Professor Remembers Teachers Who Influenced Him

State boasts many remarkable teachers, each with his or her own talents, hobbies and specialties. One such teacher is Zachary Fitchner, assistant professor of art and gallery director.

Fitchner is a teacher of the arts with a focus in the physical creation of art. He saw the chance to teach at State as an opportunity to grow and has since come to love his students and colleagues.

Zach Fitchner

Fitchner spent his childhood in northeast Georgia before moving to central Florida. That eventually led him to the University of North Florida, where he earned his bachelor’s degree in fine arts in printmaking, drawing and painting. From there, Fitchner earned a master of fine arts from the University of Arizona with a concentration in printmaking and studio art.

Art has been a constant in Fitchner’s life since he was young. He said he developed an interest when he was 5 or 6 years old. Art did not become a career choice for Fitchner until he reached high school.

He said his high school teacher, Mrs. Burk, “understood me in a way no other teacher could.” She and several university instructors were the most influential of his teachers, he added.

Of all the art forms, Fitchner said he identifies himself closest with printmaking, a form of art that transfers some art substance (be it ink or otherwise) from a matrix to a page. Many processes fall into printmaking, and each is unique in some form, he said.

When asked about the future, Fitchner responded: “I’d like to continue to grow as an artist and as a faculty member. I hope to just keep making artwork and getting to work with students. I can’t think of anything I’d rather be doing.”

Q&A

Where did you grow up and go to school?
I split my growing up between northeast Georgia and central Florida. I went to school at the University of North Florida, BFA with a concentration in Printmaking, Drawing, Painting. I attended graduate school at The University of Arizona, MFA, Printmaking, Studio Art.

What inspired you to pursue art?
I was always interested in art. It started when I was 5 or 6. I became serious about the pursuit in high school because of my teacher, Mrs. Burke. She was incredible. She understood me in a way no other teacher could, or care to.

What memorable teachers led you down your path?
Mrs. Burke, Lakeland Senior High School; Emily Arthur, UNF; John Hutcheson, UNF; Andy Polk, UA; Kathryn Polk-UA.

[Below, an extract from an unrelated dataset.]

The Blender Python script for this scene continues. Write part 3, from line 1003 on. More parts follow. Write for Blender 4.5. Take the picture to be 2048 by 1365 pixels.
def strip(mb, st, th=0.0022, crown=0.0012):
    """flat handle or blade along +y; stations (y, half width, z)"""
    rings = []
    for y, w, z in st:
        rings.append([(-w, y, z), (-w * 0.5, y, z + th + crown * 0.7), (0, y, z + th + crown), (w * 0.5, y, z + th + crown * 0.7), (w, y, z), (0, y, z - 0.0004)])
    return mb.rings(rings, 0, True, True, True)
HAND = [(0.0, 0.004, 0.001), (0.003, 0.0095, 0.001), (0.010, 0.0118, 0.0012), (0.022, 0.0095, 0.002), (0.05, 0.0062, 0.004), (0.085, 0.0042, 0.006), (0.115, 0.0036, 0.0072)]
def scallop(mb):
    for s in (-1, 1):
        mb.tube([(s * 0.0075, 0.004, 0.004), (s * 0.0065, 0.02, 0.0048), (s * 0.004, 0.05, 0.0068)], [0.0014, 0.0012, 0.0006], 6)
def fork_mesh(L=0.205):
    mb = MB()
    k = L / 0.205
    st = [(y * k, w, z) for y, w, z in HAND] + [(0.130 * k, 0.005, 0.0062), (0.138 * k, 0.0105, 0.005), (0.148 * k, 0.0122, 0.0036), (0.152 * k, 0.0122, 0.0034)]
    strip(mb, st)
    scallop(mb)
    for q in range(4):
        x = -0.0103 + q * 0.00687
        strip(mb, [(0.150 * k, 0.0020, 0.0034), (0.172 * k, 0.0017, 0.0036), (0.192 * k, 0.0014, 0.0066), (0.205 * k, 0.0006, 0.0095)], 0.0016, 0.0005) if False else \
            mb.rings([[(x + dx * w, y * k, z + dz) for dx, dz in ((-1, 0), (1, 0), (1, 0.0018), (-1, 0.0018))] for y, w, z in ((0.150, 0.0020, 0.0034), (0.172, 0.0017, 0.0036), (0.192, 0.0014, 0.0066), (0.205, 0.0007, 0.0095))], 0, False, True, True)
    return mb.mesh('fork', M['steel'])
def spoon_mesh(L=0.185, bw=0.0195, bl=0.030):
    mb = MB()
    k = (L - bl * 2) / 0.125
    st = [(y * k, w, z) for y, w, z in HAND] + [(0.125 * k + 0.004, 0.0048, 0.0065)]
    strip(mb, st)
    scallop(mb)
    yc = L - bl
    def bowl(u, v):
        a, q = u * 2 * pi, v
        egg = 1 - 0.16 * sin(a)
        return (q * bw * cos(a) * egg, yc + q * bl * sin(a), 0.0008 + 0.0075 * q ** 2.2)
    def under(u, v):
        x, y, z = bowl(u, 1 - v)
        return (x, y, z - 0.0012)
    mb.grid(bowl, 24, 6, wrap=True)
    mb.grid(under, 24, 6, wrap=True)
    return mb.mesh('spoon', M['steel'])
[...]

Is there a specific kind of art you identify most with?
Yes. Printmaking. I identify as a printmaker.

Do your tattoos hold any artistic significance, or are they aesthetic?
Yes and no. I helped out at a local tattoo shop while I was in high school, so I was around it all of the time. Some I chose because of the aesthetic, some for meaning. I’ve always appreciated traditional tattoo design similar to sailor Jerry’s work.

What led you to State? State was just an amazing opportunity for me. It was new and exciting and offered a chance to grow. I had worked at three other institutions before coming to State, and I feel very lucky to have been chosen to come work here. I love my students and my colleagues. And West Virginia is an awesome place.

What aspirations do you have?
I’d like to continue to grow as an artist and as a faculty member. I hope to just keep making artwork and getting to work with students. I can’t think of anything I’d rather be doing.